October 6, 2011
Motherhood Woes 6
Motherhood is such a lonely journey, especially when there are dark days. I have been having such a rough week with Catherine and I feel like I have no one to vent to or get advice from. It doesn’t help that I have been sick; and I am pretty sure that prednisone makes me even more cranky but that doesn’t make me feel any less guilty or sad when I lose my patience with her. By the time evening rolls around I feel like a complete failure and that anyone else could do a better job than me.
Motherhood is so hard and most of us tend to keep our mouths shut tight when it comes to the tough stuff and the feelings we have on those bad days. I wish we shared more with each other. Actually, I wish I knew more seasoned mothers that could give me some insight or a pat on the back. I feel like I know plenty of women with children but yet why do I feel so alone on this journey?

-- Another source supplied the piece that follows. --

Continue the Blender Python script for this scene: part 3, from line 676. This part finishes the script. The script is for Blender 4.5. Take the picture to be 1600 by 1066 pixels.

Today, when Catherine is in school for 5 hours, I feel grateful for the break away from parenting for just a few hours. But then that leaves me scared to death of facing next year when we plan on homeschooling her. How will I get those needed breaks on difficult days? Why do I feel like I need a break? Isn’t it wrong to feel like we need breaks from our children? THE GUILT of motherhood is horrible. The loneliness is sometimes painful. Motherhood is not for the faint of heart for sure.
Here’s hoping that tomorrow is a better day.



Oct 07, 2011 @ 07:26:52
I am so sorry you are going through this. I wish I could help. But I am not your seasoned mom. Sorry! I am a seasoned fur kid mom. I am a phone call away if you need me. Love Lisa
Oct 07, 2011 @ 08:11:49
You can always ALWAYS call me. I understand where you are coming from. Love ya!
Oct 07, 2011 @ 10:35:48
I know exactly how you feel. Not seasoned, but I’m definately here for venting. I am lucky to have a great group of very honest and transparent Christian mom’s in a local church group on Thursday mornings. Childcare is provided, and for two hours we can share ideas as we work through a parenting or marriage book. Maybe there’s something simar around there? There are also some great homeschool devotional emails out there, although I share your fears of 24/7 with my child! I am so glad at naptime and bedtime each day and my two days in the office feel like a vacation some weeks!
Oct 07, 2011 @ 13:40:52
I definitely need a break from my kids, I love them to bits but I can’t do 24/7 without getting cross and frustrated, and it’s not fair on them. I go out to work and my kids go out to school, I really don’t think I could homeschool. Is it definitely the only option for you? I know there are lots of very happy homeschooling families, but if I’m honest, I think there are a lot of mums who are very happy when the kids are at school and they have a moment to themselves. It might not be the done thing to say it outloud, but I am sure that I’m not the only one!
If homeschooling is definitely the way forward, is it possible to schedule extracurricular activities that might give you a break?
Oct 10, 2011 @ 19:31:46
Call me if you need me. Hugs.
Oct 17, 2011 @ 10:07:46
One of the things that made a huge difference for me was picking one day a week and leaving the house to go to the library to make out the next weeks lesson plans. It removes you from the house and the child and gives you the quiet to plan effectively. And if you sit there a few extra minutes…more power to you! (Starbucks or other such places work also….had have wifi.)